Functionalism Perspective on Socialization
Views socialization as a process where societal groups work together to create society and useful members, with institutions like schools and families socializing children to behave and conform.
Conflict Theory Perspective on Socialization
Sees socialization as a way of perpetuating the status quo, where people learn to accept their social status and not challenge it.
Symbolic Interactionism Perspective on Socialization
Focuses on how human nature is a product of society and concentrates on individuals, using concepts like self-concept and role-taking to explain socialization.
Self-Concept
An individual's image of themselves as separate from other people, developed through socialization.
Role-Taking
The process of seeing ourselves through the eyes of someone else, understanding others' perspectives.
Imitation Stage
The first stage of role-taking (1.5-4 years old) where a child imitates the physical and verbal behavior of significant others.
Play Stage
A stage of role-taking (4-6 years old) where a child acts and thinks as they imagine another person (e.g., mother, astronaut) would.
Game Stage
A stage of role-taking where children become able to consider several roles at once, involving many participants and rules.
Looking-Glass Self
A self-concept based on our idea of others' judgments of us, involving imagining how we appear, imagining others' reactions, and evaluating ourselves accordingly.
Total Institutions
Locations where residents are separated from society for the purpose of de-socialization and resocialization, such as boot camps, prisons, and cults.
De-socialization
The process where people give up old norms, values, beliefs, attitudes, and behaviors, destroying old self-concepts.
Resocialization
The process where people adopt new norms, values, and attitudes, giving them a new or altered self-concept.

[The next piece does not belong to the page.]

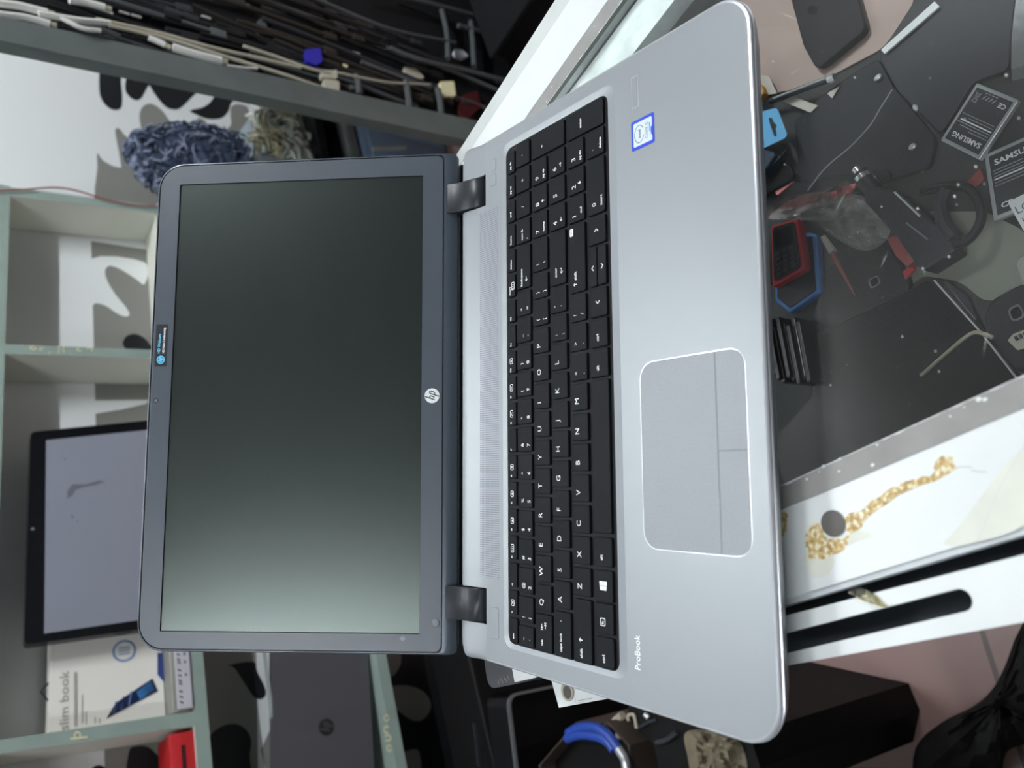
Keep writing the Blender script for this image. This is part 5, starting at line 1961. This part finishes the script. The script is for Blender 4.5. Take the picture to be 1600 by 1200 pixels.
for nm, px, d, m, lb, cat in (
        ('blue_plug', [(476, 78), (500, 75), (504, 96), (494, 103), (477, 95)], 902, 'plug_blue', 'bright blue plug among the dark cables', 'plug'),
        ('beige_plug', [(500, 110), (527, 110), (527, 123), (502, 121)], 894, 'cable_beige', 'upper beige plug beside the post', 'plug'),
        ('beige_plug', [(504, 124), (530, 127), (530, 146), (508, 137)], 892, 'cable_beige', 'lower beige plug resting against the post', 'plug'),
        ('cream_plug', [(686, 128), (709, 127), (712, 150), (692, 152)], 902, 'plug_cream', 'square cream plug near the bottom of the rack', 'plug'),
        ('red_pouch', [(718, 150), (745, 142), (752, 166), (730, 188), (716, 176)], 912, 'red_dark', 'dark red pouch beside the white counter rail', 'pouch'),
        ('brown_pack', [(500, 26), (540, 20), (562, 34), (562, 50), (518, 46)], 924, 'cable_brown', 'flat brown pack among the dark cables', 'pack'),
        ('white_bar', [(517, 38), (560, 42), (560, 49), (518, 45)], 914, 'cable_beige', 'short pale bar on the brown pack', 'bar'),
        ('grey_lump', [(402, 32), (414, 28), (418, 50), (408, 54), (400, 44)], 917, 'rack', 'grey rounded plug at the left of the dark bunch', 'plug'),
        ('pale_connector', [(630, 104), (650, 108), (664, 122), (650, 124), (632, 112)], 917, 'cable_beige', 'pale oval connector under the bar grid', 'connector'),
        ('pale_lump', [(709, 77), (722, 78), (732, 88), (722, 91), (710, 86)], 917, 'label_pale', 'pale lump between the grid bars', 'connector'),
        ('cream_bead', [(536, 98), (541, 96), (544, 102), (541, 108), (536, 106)], 912, 'plug_cream', 'small cream bead right of the blue plug', 'bead')):
    o = wslab(nm, px, d, 9, M[m], None, 6)
    tag(o, lb, cat)
for i, (x, y) in enumerate(((157, 10), (168, 19), (194, 20), (213, 25), (208, 15), (228, 15), (200, 6), (383, 7), (322, 27), (470, 9), (483, 4), (556, 83))):
    c = onw(x, y, 918)
    dv = (onw(x + 9, y + 2.6, 918) - c).normalized()
    o = MB().tube([c - dv * 8, c + dv * 8], 3.6, M['cable_white'], 8, smooth=0, taper=lambda t: .6 + .4 * math.sin(t * 3.14)).build('plug_tip')
    tag(o, 'small white plug tip glinting among the dark cables', 'plug', 'white plug tips on the rack')

h = thing('dark_filler', 'black box added to darken the floor at the foot of the cable rack', 'bin', R(1700, 800, FZ))
mb = MB()  # pale dust and scratches, painted in for small glints on the glass
mb.box(R(1900, 745, -790), E1 * 420, E2 * 118, UP * 110, M['deep_black'], 8)  # invented box, keeps the lit floor at the rack foot dark
mb.build('dark_filler_body', h)
mb = MB()  # pale dust and scratches, painted in for small glints on the glass
mb.box(R(1900, 745, -672), E1 * 428, E2 * 126, UP * 8, M['rack_board'], 4)
mb.build('dark_filler_lid', h)

# ================================================================== LEFT OF THE COUNTER
# far end of the white boards: screw hole and pencil lines
mb = MB()  # pale dust and scratches, painted in for small glints on the glass
c = gl(886, 1080, ZG + .2)
mb.loft([[c + E1 * u * r + E2 * v * r + UP * z for u, v in disc(20)] for r, z in ((6.2, 0), (6.0, .12))], M['cord_beige'], False, True)
mb.loft([[c + E1 * (u * r - .6) + E2 * v * r + UP * z for u, v in disc(20)] for r, z in ((4.2, .13), (4.0, .2))], M['brown_dark'], False, True)
mb.ribbon([(898, 1084), (900, 1099), (912, 1097)], .5, lambda x, y, l: gl(x, y, ZG + .2), M['ink_grey'])
mb.ribbon([(903, 1095), (925, 1091)], .9, lambda x, y, l: gl(x, y, ZG + .2), M['cord_beige'])
mb.build('screw_hole', cnt, smooth=0)
h = thing('black_stand', 'black cabinet standing at the far end of the counter', 'cabinet', R(140, 510, FZ))
P = fillet(px2([(755, 1020), (763, 1077), (800, 1070), (833, 1062), (833, 1004), (765, 985)], -28), [8, 10, 2, 2, 2, 2])
mb = MB()  # pale dust and scratches, painted in for small glints on the glass
mb.loft([[Vector((p[0], p[1], z)) for p in P] for z in (FZ, -29.5, -28)], M['cable_dark'])
mb.build('cabinet_body', h)
mb = MB()  # pale dust and scratches, painted in for small glints on the glass
for k in range(6):
    a = (778 + k * 3, 1062 - (k * 5) % 9)
    mb.ribbon([a, (a[0] + 2, a[1] + 7)], .5, lambda x, y, l: onz(x, y, -27.8), M['ink_grey'])
mb.build('scratches', h, smooth=0)
P = fillet(px2([(800, 1044), (804, 1066), (836, 1059), (846, 1054), (838, 1030)], -26), 1)
mb = MB()  # pale dust and scratches, painted in for small glints on the glass
mb.loft([[Vector((p[0], p[1], z)) for p in P] for z in (-28, -26)], M['card_white'])
o = tag(mb.build('white_card'), 'white card on the black cabinet beside the rear left laptop corner', 'card')
# black computer tower
h = thing('computer_tower', 'tall black computer tower standing in shadow against the patterned wall', 'computer', R(150, 1400, FZ))
tz = onw(690, 1110, 1480).z
mb = MB()  # pale dust and scratches, painted in for small glints on the glass
mb.box(R(100, 1408, (FZ + tz) / 2), E1 * 235, E2 * 72, UP * (tz - FZ) / 2, M['deep_black'], 6)
mb.build('tower_case', h)
for (x, y) in ((742, 1136), (744, 1150), (746, 1165), (747, 1178), (748, 1190)):
    c = onw(x, y, 1335)
    mb = MB()
    mb.box(c, E1 * 7, E2 * 1.2, UP * 3.4, M['charcoal'], 1)
    mb.build('drive_button', h)
# black case with silver rim
h = thing('rimmed_case', 'black upright case with a thin silver rim and rounded corner', 'case', onw(860, 1160, 1175))
A = onw(790, 1086, 1175)
dv = E1 * math.cos(math.radians(-13)) + E2 * math.sin(math.radians(-13))
nv_ = Vector((-dv.y, dv.x, 0))
P = fillet([(-330, FZ), (0, FZ), (0, A.z), (-330, A.z)], [2, 2, 22, 22])
P = [A + dv * (p[0]) + UP * (p[1] - A.z) for p in P]
mb = MB()  # pale dust and scratches, painted in for small glints on the glass
mb.loft([[p + nv_ * 60 for p in P], P], M['black_gloss'])
mb.build('case_body', h)
mb = MB()  # pale dust and scratches, painted in for small glints on the glass
a = fillet([(-330, FZ), (0, FZ), (0, A.z), (-330, A.z)], [2, 2, 22, 22])
b = fillet([(-322, FZ + 8), (-4, FZ + 8), (-4, A.z - 7), (-322, A.z - 7)], [2, 2, 18, 18])
fa = [A + dv * p[0] + UP * (p[1] - A.z) - nv_ * 2 for p in a]
fb = [A + dv * p[0] + UP * (p[1] - A.z) - nv_ * 2 for p in b]
n = len(fa)
mb.add(fa + fb + [p + nv_ * 2 for p in fa] + [p + nv_ * 2 for p in fb], [(i, (i + 1) % n, n + (i + 1) % n, n + i) for i in range(n)] + [(i, (i + 1) % n, 2 * n + (i + 1) % n, 2 * n + i) for i in range(n)], M['silver_rim'])
mb.build('silver_rim', h)
# box with blue cables
ZB = -480.0
h = thing('dark_box', 'dark brown open-topped box below the blue cables', 'box', onz(920, 1170, FZ))
P = px2([(842, 1196), (900, 1128), (950, 1128), (984, 1165), (990, 1250), (850, 1260)], ZB)
mb = MB()  # pale dust and scratches, painted in for small glints on the glass
mb.loft([[Vector((p[0], p[1], z)) for p in P] for z in (FZ, ZB)], M['brown_dark'], True, False)
cP = Vector((sum(p[0] for p in P) / 6, sum(p[1] for p in P) / 6))
Pi = [cP + (Vector(p) - cP) * .96 for p in P]
mb.loft([[Vector((p[0], p[1], ZB)) for p in P], [Vector((p.x, p.y, ZB)) for p in Pi], [Vector((p.x, p.y, ZB - 30)) for p in Pi]], M['brown_dark'], False, True, M['deep_black'])
mb.build('box_body', h, smooth=0)
for pts, r0, lb, tail in (([(888, 1146), (905, 1137), (930, 1137), (950, 1149), (966, 1170)], 7, 'upper bright blue cable bent over the dark box', [(966, 1170), (976, 1186), (979, 1204)]),
                    ([(886, 1154), (905, 1148), (930, 1150), (948, 1158), (960, 1172)], 7, 'lower bright blue cable bent over the dark box', None)):
    h = thing('blue_cable', lb, 'cable', onz(930, 1150, ZB), 'blue cables')
    MB().tube([onz(x, y, ZB + 10) for x, y in pts], r0, M['blue_cable'], 10).build('blue_lead', h)
    if tail:
        MB().tube([onz(x, y, ZB + 10) for x, y in tail], 6.6, M['silver_rim'], 10).build('grey_sleeve', h)
o = MB().tube([onz(x, y, ZB + 6) for x, y in ((892, 1155), (912, 1157), (945, 1159))], 4, M['black_gloss'], 10).build('glossy_tube')
tag(o, 'black glossy tube with a bright glint beneath the blue cables', 'tube')
for nm, pts, m, lb, r0 in (('white_plug', [(947, 1129), (951, 1142)], 'carton_white', 'white plug above the blue cable bend', 4), ('cream_plug', [(960, 1128), (973, 1117)], 'cord_beige', 'cream rounded plug near the laptop edge', 6), ('beige_hook', [(982, 1126), (982, 1118), (990, 1117), (993, 1127), (995, 1138)], 'cord_beige', 'beige hooked cable end near the laptop edge', 2.6), ('pale_plug', [(966, 1149), (977, 1144)], 'label_pale', 'pale square plug beside the blue cable bend', 6), ('pale_nub', [(1008, 1116), (1014, 1122)], 'silver_rim', 'pale nub under the laptop edge', 4), ('green_wire', [(1000, 1136), (1015, 1128), (1026, 1125)], 'charcoal', 'dark green-grey wire beside the beige hook', 2.4), ('clear_strap', [(1026, 1160), (1042, 1156), (1058, 1144)], 'charcoal', 'dark strap beside the brown paper', 4)):
    o = MB().tube([onz(x, y, ZB - 30 + r0) for x, y in pts], r0, M[m], 8).build(nm)
    tag(o, lb, 'plug' if 'plug' in nm or 'nub' in nm else 'cable')
h = thing('black_crate', 'black crate on the floor beside the dark box, strewn with cable ends', 'crate', onz(1080, 1180, FZ))
P = px2([(980, 1085), (1170, 1146), (1188, 1200), (1176, 1260), (1036, 1250), (1022, 1165), (982, 1122)], ZB - 30)
mb = MB()  # pale dust and scratches, painted in for small glints on the glass
mb.loft([[Vector((p[0], p[1], z)) for p in P] for z in (FZ, ZB - 30)], M['deep_black'])
mb.build('crate_body', h, smooth=0)
o = crumple('brown_paper', [(1070, 1146), (1100, 1140), (1140, 1150), (1160, 1166), (1165, 1210), (1120, 1230), (1084, 1215), (1074, 1180)], ZB - 30, 30, M['brown_card'], 'crumpled brown paper on the black crate below the laptop corner', 'paper', .8)
o = MB().tube([onz(x, y, FZ + 9) for x, y in ((1250, 1035), (1262, 1075), (1268, 1110), (1280, 1150), (1292, 1200))], 9, M['deep_black'], 10).build('floor_cable')
tag(o, 'thick black cable lying on the floor left of the counter', 'cable')
o = slab('floor_card', [(1245, 1192), (1262, 1187), (1268, 1206), (1250, 1212)], FZ + .5, 2, M['brown_card'], 2, .5)
tag(o, 'small brown card on the floor at the photo edge', 'card')
o = crumple('cloth_bag', [(1590, 990), (1578, 1020), (1566, 1050), (1548, 1080), (1520, 1104), (1470, 1130), (1430, 1170), (1440, 1230), (1552, 1225), (1572, 1176), (1610, 1160), (1680, 1130), (1690, 960), (1620, 950)], FZ + 1, 130, M['dark_cloth'], 'dark slumped cloth bag on the tiled floor', 'bag', .35)

# ================================================================== LIGHTS, WORLD, CAMERA
def lamp(e1, e2, length, power, label, ang=0.0):
    E1_, E2_ = E1 * math.cos(ang) + E2 * math.sin(ang), E2 * math.cos(ang) - E1 * math.sin(ang)
    h = thing('ceiling_lamp', label, 'lamp', R(e1, e2, 1990), 'ceiling tube lamps')
    mb = MB()
    mb.box(R(e1, e2, 2030), E1_ * (length / 2 + 20), E2_ * 45, UP * 19, M['fixture'], 4)
    mb.build('housing', h)
    mb = MB()
    mb.tube([R(e1, e2, 1992) - E1_ * (length / 2), R(e1, e2, 1992) + E1_ * (length / 2)], 14, emit_mat('lamp_tube', (.95, .98, 1, 1), power), 14, smooth=0)
    mb.build('tube', h)
    return h


lamp(1860, -310, 1150, 580, 'tube lamp on the ceiling over the cable rack side')
lamp(850, 1480, 1150, 215, 'tube lamp on the ceiling over the far end of the counter')
lamp(-860, -200, 1250, 225, 'tube lamp on the ceiling behind the viewer', math.radians(57))

w = bpy.data.worlds.new('shop_front_daylight')
bpy.context.scene.world = w
w.use_nodes = True
w.node_tree.nodes['Background'].inputs[0].default_value = (.82, .92, 1.0, 1)
w.node_tree.nodes['Background'].inputs[1].default_value = .12

cam = bpy.data.cameras.new('camera')
co = bpy.data.objects.new('camera', cam)
C.objects.link(co)
right, down, fwd = (Vector(r) for r in ROWS)
rot = Matrix((down, right, -fwd)).transposed()
co.matrix_world = Matrix.Translation(CAM * MM) @ rot.to_4x4()
cam.sensor_fit = 'HORIZONTAL'
cam.sensor_width = 36
cam.lens = FPX * 36 / 1600
cam.clip_start = .02
cam.dof.use_dof = True
cam.dof.focus_distance = .56
cam.dof.aperture_fstop = 8.0
sc_ = bpy.context.scene
sc_.camera = co
sc_.view_settings.view_transform = 'Standard'
sc_.view_settings.look = 'None'
sc_.view_settings.exposure = 0.0
sc_.view_settings.gamma = 1.0
sc_.view_settings.use_curve_mapping = False
sc_.cycles.use_denoising = True
sc_.cycles.transparent_max_bounces = 16
for o in bpy.data.objects:
    if '_o' in o:
        del o['_o']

Anticipatory Socialization
The voluntary process of preparing for new norms and behaviors, often aided by a reference group.
Agents of Socialization
Individuals, groups, and institutions (e.g., family, school, work, mass media, religion) that provide socialization.
Hidden Curriculum
Informal aspects of culture taught in schools, including discipline, cooperation, and conformity, preparing children for the adult world.
Religiosity
The types of religious attitudes and behavior people display in everyday life.